Christina is employed as a Nursing Assistant as well as an Assistant Instructor teaching
wilderness first aid. After years of engaged field work in adventure guiding, environmental education, and trail stewardship, she believes this experience shaped her creative lens. Christina Elderkin has been creating analog, hand-cut, collage pieces since 2017. Always a process, she dissects ideas surrounding the environment and society, space,
and imagination. There is social and universal relevance in her work, especially in conversation with our shared skin, and our world. She is interested in this awareness of belonging to a human community bound together by a shared past and a future to be constructed in common. She examines our shared human skin and experience: social and environmental pressures that we all encounter in our modern world.

In this interview with Christina, we discuss her subject of work, when she created her first collage, her source of inspiration, and how she brings every artwork to life.

My collage subjects are fluid because of the process of curation and discovery. I use my hands; the physical finding of the subject is a moment of joy. The idea will coalesce between my mental library of images and the physical pieces. Sometimes this discovery is the catalyst for an entire work. I return to images that are colorful, and detailed, and provoke an emotional connection. Through selection and juxtaposition, I hope to explore our human relationship to identity, community, politics, climate change, and technology, by presenting questions about our shared world.
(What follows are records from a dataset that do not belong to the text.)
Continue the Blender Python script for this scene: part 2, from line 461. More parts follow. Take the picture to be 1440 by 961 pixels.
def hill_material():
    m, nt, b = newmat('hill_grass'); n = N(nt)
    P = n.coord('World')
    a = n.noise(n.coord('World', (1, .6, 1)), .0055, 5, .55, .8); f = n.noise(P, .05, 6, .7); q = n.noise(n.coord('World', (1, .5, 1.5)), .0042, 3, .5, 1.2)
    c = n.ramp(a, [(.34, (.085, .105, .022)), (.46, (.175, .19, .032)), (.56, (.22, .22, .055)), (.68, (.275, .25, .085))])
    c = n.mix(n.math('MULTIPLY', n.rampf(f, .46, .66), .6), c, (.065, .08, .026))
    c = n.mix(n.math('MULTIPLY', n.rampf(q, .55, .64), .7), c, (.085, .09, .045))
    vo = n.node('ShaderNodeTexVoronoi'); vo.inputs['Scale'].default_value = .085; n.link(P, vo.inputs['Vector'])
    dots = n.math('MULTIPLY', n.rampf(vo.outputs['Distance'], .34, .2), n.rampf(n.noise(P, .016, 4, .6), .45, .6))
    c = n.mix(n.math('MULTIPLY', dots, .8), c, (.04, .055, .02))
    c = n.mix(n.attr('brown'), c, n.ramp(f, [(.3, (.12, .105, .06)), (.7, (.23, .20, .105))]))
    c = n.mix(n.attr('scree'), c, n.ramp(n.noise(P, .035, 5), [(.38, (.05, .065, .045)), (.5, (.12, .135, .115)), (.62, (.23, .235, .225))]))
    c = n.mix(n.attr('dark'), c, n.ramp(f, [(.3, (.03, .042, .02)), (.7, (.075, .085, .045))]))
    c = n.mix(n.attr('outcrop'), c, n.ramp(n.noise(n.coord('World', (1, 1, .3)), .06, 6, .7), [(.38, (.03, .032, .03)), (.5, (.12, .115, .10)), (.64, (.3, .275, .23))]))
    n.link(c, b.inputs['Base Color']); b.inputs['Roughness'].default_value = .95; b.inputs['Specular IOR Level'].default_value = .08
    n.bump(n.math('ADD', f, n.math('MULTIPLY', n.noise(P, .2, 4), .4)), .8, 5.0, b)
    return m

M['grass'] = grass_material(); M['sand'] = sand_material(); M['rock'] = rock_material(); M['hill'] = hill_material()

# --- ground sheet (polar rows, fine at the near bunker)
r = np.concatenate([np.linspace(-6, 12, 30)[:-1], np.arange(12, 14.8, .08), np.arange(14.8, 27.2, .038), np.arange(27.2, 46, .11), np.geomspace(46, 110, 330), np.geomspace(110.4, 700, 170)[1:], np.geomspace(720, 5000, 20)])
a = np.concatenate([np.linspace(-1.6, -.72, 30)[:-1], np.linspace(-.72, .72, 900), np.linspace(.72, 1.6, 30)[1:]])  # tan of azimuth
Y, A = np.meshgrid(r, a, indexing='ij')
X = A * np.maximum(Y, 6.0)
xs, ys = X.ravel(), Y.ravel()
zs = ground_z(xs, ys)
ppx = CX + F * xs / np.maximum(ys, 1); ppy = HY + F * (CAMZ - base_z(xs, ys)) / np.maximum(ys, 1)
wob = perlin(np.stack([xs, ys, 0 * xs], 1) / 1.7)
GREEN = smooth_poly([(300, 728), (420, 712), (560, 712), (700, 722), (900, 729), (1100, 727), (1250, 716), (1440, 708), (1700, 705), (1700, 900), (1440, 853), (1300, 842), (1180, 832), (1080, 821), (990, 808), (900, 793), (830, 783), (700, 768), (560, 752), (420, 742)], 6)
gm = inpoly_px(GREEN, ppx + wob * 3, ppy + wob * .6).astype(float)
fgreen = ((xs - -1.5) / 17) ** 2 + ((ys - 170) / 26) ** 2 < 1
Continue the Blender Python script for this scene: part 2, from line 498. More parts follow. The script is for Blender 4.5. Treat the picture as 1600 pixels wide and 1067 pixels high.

Questions that posit dichotomies between internal and external, natural and artificial, wilderness and civilization, real and imagined.

I started in 2017 with a box cutter, national geographic, and a lot of failure and persistence.

I am reaching for visual metaphor because all of our linguistic structures ultimately fail. The hyperreal is where we are now: invented images play just as big a part of our lives as reality. I use images of reality and invented reality to construct new perspectives, extracting, amputating, and grafting to reveal an idea. Precision is crucial. It feels like an operation; the layout process brings life to the form.

Collage is an international language. It energizes me to be sharing conversation and creative space in the community with other artists. I gather images I find thought-provoking or successful in their composition. Musical or written works help me sit in certain questions or ideas that take more time to cultivate and convey visually. There are extraordinary collage artists online that were foundational to my creative journey. In my own work, I like to honor specific artists with their own tribute pieces: Georgia O’Keefe being featured in “paint colors like Frida,” [Frida Kahlo] (2021), “canción para Dali” [Salvador Dali] (2021), “David Byrne” (2021), and “another place and time” [Antony Gormley] (2021).

I am hoping to have the opportunity to work in collaboration with more artists. I loved the creative focus and community at Eutopia Artist Residency in Kavala, Greece, this past summer. I was invited to teach a children’s collage workshop there, “Oceana,” at the Cosmopolis Festival. Eventually, I would love to offer workshops and share the fun and messy process of college around the world. February is coming up, and the international community of collage artists, both digital and hand-cut, will participate in #Februllage, a thematic prompt for every day of the month. I find that commitment to creating every day is its own project.